A growing stake in the sell-side
The popularity of Amazon’s advertiser-facing offering has helped the company develop a strong sell-side offering too. While it’s still a way off from challenging Google’s dominance, Advertiser Perceptions finds that Amazon Publisher Services is now the second most popular supply-side platform (SSP).
Amazon lists three main components to Amazon Publisher Services: Transparent Ad Marketplace, Unified Ad Marketplace, and Connections Marketplace.
Transparent Ad Marketplace and Unified Ad Marketplace are both header bidding solutions, which connect publishers with a number of different SSPs, while also bringing in unique demand from Amazon. UAM is more targeted at small and medium publishers, and works specifically for display ads. TAM meanwhile is invitation only, and is aimed at large publishers.
The Connections Marketplace meanwhile aims to make it easy for publishers to integrate third-party ad tech products.
A key part of Amazon’s connected TV ads business is that CTV apps on Fire TV devices have to sign up to Amazon Publisher Services, with Amazon requiring a 30 percent cut of their inventory to monetize itself.
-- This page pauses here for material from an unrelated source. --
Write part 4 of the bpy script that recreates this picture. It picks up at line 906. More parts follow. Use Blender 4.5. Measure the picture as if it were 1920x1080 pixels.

And all of this feeds back into the buy-side, as APS inventory is available through Amazon’s DSP.
Every cloud has an ad tech lining
It’s also worth noting the role of Amazon’s cloud computing arm AWS in powering third-party ad tech.
AWS sells services specifically for ad tech and martech businesses. The company offers tools relating to real-time bidding, identity graphs, ad serving, and data processing and analysis. Clients include the likes of The Trade Desk, Beeswax, Nielsen, dataxu (now owned by Roku), IAS, and AppsFlyer.
In some cases, all that’s happening here is ad tech businesses using generalised cloud computing services like data storage, processing, and machine learning, to power proprietary products.
But AWS does offer adtech specific solutions. For example, the company says it offers purpose-built solutions for real-time advertising workloads, meaning Amazon is playing a more active role in the advertising technology itself.